Recommend an answer to everything. Your recommendation gives the user something to push against; silence makes them do all the work.
Explore, do not ask, when the answer is in the repo. Asking what you could have checked wastes the user and erodes trust.
Upstream before downstream. Always.
Phase discipline. Clarify fully, then attack. Announce the transition.
Opinions, not "it depends." If it depends, say on what, then give your default.
No vague survivors. Every hand-wave becomes a decision or a logged open question.
Timebox the adversary. Diminishing returns are real; stop when the plan stops moving.
Reference Files
references/domains.md - per-domain question banks (code, infra, fiction, decision, generic) and a short guide to adding your own lens.
references/decision-record.md - the decision-record artifact template.
Output Contract
See references/output-contract.md for the full contract.
Skill name: DEEP-GRILL
Deliverable bucket:deliverables
Deliverable path:docs/local/deliverables/deep-grill/<YYYY-MM-DD>-<slug>.md. The <slug>
is short kebab-case derived from the plan's subject (e.g. redis-read-through-cache), so two
different plans on the same day get two different slugs - the shared contract's -N suffix is
only for re-grilling the same subject twice.
Mode: conditional. The primary path is the two-phase grill of a forming plan: respond
conversationally during the interview (no boxed contract mid-interview), and at the end always
write the decision record to the deliverable path using references/decision-record.md.
Headless / non-interactive runs follow this same primary path - the one-pass decision record at
the deliverable path, no boxed contract. When
invoked instead to stress-test an existing artifact as a pure audit (Phase 2 only, surfacing
a findings list against a spec or design doc that already exists), emit the full boxed contract -
inline header, per-finding detail in the deliverable, boxed conclusion, conclusion table.
Severity scale:P0 | P1 | P2 | P3 | info (see shared contract; used only in the audit path).
Related Skills
jekyll-hyde - red-teams a decision and surfaces dark patterns standalone.
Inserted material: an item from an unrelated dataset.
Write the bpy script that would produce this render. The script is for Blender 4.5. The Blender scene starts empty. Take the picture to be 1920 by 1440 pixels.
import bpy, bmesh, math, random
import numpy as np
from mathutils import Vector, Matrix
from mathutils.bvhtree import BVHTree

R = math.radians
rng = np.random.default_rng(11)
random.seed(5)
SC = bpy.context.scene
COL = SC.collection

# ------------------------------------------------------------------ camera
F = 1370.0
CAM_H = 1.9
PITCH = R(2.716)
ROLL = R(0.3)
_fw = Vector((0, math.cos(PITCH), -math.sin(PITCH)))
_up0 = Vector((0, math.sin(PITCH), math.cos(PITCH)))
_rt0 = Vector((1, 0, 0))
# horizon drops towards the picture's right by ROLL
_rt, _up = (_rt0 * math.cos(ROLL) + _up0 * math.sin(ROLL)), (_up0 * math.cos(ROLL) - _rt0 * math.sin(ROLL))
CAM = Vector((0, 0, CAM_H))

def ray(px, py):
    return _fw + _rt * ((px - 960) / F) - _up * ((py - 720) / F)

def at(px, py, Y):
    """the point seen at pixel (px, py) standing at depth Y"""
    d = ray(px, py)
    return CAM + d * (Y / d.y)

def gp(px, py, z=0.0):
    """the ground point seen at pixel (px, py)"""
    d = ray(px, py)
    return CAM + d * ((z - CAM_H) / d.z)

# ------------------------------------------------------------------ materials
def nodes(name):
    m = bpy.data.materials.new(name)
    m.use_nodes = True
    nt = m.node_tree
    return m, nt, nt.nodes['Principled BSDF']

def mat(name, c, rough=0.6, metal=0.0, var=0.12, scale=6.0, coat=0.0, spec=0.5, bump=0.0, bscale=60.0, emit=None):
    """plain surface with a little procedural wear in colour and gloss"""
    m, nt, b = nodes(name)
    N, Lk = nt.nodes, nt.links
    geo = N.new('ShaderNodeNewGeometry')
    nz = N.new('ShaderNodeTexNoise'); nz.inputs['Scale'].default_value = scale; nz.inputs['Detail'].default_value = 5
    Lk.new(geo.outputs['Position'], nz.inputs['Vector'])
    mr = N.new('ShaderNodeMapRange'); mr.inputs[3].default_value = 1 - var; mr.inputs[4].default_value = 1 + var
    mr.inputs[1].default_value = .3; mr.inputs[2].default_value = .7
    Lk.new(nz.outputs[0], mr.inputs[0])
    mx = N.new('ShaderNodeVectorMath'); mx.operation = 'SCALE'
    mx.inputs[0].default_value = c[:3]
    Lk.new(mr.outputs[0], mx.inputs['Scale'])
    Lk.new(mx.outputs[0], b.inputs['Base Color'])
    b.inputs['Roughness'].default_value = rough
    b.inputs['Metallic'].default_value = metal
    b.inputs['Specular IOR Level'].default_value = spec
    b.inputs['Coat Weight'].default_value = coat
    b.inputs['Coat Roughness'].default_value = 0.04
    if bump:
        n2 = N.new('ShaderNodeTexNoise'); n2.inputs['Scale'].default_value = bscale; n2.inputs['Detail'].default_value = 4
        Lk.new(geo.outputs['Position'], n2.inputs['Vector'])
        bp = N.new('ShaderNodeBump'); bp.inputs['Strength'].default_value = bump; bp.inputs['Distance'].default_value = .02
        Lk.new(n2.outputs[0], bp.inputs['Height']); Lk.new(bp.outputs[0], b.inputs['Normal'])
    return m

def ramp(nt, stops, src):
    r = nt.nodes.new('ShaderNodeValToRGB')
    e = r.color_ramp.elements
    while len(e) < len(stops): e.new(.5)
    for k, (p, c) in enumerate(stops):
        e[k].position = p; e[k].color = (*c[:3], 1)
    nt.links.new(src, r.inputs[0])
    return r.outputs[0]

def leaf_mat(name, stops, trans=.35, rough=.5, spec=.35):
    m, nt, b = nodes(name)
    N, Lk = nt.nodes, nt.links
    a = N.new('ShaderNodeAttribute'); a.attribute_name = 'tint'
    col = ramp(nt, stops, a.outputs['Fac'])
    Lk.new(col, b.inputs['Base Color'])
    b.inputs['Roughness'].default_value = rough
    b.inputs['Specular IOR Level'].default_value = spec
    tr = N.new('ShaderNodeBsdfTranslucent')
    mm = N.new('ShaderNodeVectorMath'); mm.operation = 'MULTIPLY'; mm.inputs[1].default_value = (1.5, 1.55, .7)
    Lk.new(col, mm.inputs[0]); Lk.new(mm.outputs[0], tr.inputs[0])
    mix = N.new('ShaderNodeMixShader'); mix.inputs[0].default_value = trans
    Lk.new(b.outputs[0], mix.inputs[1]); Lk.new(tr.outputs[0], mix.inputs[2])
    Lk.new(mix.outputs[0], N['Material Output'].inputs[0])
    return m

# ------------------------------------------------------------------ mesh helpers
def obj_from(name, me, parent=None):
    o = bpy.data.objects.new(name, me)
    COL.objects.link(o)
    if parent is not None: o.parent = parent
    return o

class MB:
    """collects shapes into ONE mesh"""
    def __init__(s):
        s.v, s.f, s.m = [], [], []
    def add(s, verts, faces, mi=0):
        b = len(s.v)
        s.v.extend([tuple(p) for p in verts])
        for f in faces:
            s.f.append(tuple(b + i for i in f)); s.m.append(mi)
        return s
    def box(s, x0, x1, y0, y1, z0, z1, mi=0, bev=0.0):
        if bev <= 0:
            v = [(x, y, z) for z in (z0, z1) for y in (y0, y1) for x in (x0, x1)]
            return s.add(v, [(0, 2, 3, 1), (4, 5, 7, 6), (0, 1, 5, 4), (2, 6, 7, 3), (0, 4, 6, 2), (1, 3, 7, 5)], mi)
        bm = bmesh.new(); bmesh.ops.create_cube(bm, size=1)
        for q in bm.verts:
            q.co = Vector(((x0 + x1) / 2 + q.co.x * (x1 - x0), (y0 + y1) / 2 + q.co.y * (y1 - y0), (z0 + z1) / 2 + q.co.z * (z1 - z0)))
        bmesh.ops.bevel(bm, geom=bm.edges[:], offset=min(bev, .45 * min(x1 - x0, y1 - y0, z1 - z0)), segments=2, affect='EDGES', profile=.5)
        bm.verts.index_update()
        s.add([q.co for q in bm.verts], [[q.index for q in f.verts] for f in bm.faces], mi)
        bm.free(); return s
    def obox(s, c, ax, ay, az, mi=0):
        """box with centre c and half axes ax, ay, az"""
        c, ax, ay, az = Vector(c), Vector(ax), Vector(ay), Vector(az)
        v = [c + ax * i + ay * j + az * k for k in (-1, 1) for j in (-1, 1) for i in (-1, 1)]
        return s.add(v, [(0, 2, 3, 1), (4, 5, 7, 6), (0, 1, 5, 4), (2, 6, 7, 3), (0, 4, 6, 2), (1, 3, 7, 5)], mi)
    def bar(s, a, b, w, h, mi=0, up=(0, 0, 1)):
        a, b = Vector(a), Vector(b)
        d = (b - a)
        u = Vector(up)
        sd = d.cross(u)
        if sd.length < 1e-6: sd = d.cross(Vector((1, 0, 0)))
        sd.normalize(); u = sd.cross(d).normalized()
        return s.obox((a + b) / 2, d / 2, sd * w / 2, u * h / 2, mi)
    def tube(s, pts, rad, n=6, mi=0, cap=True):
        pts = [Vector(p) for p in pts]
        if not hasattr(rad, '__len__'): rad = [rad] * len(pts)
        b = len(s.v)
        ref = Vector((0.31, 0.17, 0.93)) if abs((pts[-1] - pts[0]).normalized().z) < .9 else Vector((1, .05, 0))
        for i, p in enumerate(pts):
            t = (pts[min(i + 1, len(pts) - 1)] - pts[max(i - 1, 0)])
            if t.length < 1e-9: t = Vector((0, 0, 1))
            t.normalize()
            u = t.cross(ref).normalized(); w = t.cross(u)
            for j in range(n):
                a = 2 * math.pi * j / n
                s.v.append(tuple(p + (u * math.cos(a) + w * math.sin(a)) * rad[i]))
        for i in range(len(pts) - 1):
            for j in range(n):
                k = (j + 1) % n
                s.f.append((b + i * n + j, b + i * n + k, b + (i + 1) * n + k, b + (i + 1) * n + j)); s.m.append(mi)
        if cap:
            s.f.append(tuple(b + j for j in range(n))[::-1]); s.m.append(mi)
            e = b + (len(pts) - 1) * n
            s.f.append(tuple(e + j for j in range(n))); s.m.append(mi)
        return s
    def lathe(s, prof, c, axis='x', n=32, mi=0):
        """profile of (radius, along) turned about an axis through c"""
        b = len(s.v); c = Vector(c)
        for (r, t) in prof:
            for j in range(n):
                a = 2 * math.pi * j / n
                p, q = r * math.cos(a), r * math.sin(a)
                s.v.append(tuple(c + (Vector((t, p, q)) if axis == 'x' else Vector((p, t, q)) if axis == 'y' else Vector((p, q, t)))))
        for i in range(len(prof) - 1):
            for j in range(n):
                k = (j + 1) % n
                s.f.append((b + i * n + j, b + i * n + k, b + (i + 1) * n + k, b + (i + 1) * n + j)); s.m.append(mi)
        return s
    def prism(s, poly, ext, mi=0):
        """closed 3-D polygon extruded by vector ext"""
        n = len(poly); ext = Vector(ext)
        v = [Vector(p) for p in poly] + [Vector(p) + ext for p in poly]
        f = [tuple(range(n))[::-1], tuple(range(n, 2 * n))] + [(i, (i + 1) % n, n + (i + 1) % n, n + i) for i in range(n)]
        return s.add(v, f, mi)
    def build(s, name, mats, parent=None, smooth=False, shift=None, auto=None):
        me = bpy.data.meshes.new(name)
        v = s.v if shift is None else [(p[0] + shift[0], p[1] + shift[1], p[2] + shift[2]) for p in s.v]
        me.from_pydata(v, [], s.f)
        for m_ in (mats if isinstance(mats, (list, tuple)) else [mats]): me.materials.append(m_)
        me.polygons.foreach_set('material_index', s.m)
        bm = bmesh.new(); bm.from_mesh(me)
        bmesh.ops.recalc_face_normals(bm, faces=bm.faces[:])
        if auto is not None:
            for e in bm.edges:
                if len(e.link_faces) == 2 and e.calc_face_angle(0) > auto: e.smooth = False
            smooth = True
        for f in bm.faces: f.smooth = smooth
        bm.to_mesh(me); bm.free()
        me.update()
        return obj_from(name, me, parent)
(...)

Deep-grill resolves
a plan into a buildable spec first, then red-teams it, and writes the record. Use jekyll-hyde
for a one-shot decision review; use deep-grill to take a vague plan all the way to buildable.
code-review - finds bugs in code that exists. Deep-grill interrogates a plan that does not exist yet.
deep-audit - wave-based audit of an existing repo. Deep-grill operates before code, on the plan.
security-audit - reviews exploitable vulnerabilities in code. Deep-grill may flag security-shaped
risk during Phase 2 but does not replace a security audit.
roadmap - captures and prioritizes ideas. Deep-grill interrogates one idea before you build it.
prompt-generator - formats notes into a reusable prompt. Deep-grill produces a decision record, not a prompt.
Rules
One question at a time. Never batch. Exception: headless / non-interactive mode emits the whole tree in one pass (Step 1).
Every question carries your recommended answer and a one-line reason.
Explore the codebase, files, and docs for anything answerable there; do not ask what you can check.
Resolve upstream decisions before the downstream ones that depend on them.
Do not start Phase 2 until the tree is resolved, and announce the switch.
Phase 2 attacks the plan; it does not restate Phase 1.
Force vague answers into a concrete decision or a logged open question before moving on.
Always write the decision record. It is the design and the spec.
Timebox the adversarial phase; stop when attacks stop changing the plan.
Route out if the real task is code review, security, or a repo audit.